Reproduce exactly the lines below, from the first through the one containing "SC.camera = cam", and nothing more.

### STORED DATA:
──────────

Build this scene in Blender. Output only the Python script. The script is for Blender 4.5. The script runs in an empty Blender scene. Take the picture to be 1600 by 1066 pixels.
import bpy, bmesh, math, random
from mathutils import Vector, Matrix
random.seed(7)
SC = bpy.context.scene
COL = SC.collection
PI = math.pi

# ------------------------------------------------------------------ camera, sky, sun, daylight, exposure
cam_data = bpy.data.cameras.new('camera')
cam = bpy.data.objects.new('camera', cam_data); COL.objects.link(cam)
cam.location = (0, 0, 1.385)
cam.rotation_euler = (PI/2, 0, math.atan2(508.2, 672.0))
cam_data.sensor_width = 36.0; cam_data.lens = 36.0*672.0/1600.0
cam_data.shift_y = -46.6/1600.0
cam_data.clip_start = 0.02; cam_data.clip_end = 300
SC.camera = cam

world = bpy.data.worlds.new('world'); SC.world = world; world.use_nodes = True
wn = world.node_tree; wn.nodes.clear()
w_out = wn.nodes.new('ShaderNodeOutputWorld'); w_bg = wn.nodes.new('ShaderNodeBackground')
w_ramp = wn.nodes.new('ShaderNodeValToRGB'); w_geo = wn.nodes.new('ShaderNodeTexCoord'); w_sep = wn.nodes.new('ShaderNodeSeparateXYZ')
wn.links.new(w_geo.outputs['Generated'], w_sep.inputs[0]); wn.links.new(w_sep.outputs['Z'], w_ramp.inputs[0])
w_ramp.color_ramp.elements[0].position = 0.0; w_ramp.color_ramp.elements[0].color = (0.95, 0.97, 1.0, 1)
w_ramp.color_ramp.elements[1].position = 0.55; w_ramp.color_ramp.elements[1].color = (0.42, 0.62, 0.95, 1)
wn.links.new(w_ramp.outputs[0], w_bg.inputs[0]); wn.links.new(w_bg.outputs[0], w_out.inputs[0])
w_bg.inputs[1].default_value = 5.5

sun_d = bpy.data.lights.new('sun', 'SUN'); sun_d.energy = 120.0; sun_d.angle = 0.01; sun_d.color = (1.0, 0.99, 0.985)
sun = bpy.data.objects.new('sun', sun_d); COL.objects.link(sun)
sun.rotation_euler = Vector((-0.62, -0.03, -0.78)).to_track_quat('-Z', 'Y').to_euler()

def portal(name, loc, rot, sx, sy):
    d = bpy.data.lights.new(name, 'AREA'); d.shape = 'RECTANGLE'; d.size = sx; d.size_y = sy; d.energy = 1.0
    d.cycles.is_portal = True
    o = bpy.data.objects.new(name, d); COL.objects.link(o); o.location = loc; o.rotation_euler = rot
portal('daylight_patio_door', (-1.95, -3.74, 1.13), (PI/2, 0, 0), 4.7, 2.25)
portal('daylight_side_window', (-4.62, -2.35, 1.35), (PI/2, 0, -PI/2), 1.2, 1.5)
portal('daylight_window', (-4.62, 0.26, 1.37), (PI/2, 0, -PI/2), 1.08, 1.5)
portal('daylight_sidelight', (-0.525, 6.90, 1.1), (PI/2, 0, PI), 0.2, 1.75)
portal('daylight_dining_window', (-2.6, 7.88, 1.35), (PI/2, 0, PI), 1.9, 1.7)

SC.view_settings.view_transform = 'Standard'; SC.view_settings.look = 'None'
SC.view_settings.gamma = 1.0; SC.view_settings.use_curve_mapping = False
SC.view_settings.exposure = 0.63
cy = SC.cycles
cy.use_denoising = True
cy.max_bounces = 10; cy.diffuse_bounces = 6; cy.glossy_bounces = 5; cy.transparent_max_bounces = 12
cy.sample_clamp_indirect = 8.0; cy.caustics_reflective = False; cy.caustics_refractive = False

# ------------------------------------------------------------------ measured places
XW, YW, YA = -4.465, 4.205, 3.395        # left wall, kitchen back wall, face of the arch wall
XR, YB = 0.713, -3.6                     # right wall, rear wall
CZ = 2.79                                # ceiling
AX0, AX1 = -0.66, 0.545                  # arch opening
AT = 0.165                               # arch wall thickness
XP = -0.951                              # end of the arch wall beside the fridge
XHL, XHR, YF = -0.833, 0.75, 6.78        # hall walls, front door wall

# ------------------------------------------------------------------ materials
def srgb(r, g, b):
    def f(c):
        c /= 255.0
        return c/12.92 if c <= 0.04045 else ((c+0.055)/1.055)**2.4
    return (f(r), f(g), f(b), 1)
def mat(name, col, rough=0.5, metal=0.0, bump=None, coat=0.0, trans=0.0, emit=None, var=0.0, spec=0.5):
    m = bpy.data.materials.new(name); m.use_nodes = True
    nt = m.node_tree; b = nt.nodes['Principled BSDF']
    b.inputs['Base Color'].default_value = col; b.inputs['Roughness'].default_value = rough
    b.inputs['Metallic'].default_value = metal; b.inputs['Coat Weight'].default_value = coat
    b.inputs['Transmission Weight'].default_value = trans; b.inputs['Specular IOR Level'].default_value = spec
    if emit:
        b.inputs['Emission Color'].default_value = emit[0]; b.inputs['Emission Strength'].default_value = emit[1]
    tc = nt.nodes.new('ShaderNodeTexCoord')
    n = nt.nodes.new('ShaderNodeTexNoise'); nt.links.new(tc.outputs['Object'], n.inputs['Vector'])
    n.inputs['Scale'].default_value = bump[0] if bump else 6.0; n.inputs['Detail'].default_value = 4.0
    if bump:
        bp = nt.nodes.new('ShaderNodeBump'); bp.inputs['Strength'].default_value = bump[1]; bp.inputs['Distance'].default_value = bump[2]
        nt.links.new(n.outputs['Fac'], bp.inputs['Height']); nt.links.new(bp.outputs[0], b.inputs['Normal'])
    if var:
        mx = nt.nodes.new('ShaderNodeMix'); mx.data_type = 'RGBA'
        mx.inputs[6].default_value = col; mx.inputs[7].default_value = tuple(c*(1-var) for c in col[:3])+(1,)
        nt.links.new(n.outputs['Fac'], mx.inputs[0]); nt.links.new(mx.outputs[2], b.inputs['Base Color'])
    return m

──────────

### TASK SOLUTION:
Build this scene in Blender. Output only the Python script. The script is for Blender 4.5. The script runs in an empty Blender scene. Take the picture to be 1600 by 1066 pixels.
import bpy, bmesh, math, random
from mathutils import Vector, Matrix
random.seed(7)
SC = bpy.context.scene
COL = SC.collection
PI = math.pi

# ------------------------------------------------------------------ camera, sky, sun, daylight, exposure
cam_data = bpy.data.cameras.new('camera')
cam = bpy.data.objects.new('camera', cam_data); COL.objects.link(cam)
cam.location = (0, 0, 1.385)
cam.rotation_euler = (PI/2, 0, math.atan2(508.2, 672.0))
cam_data.sensor_width = 36.0; cam_data.lens = 36.0*672.0/1600.0
cam_data.shift_y = -46.6/1600.0
cam_data.clip_start = 0.02; cam_data.clip_end = 300
SC.camera = cam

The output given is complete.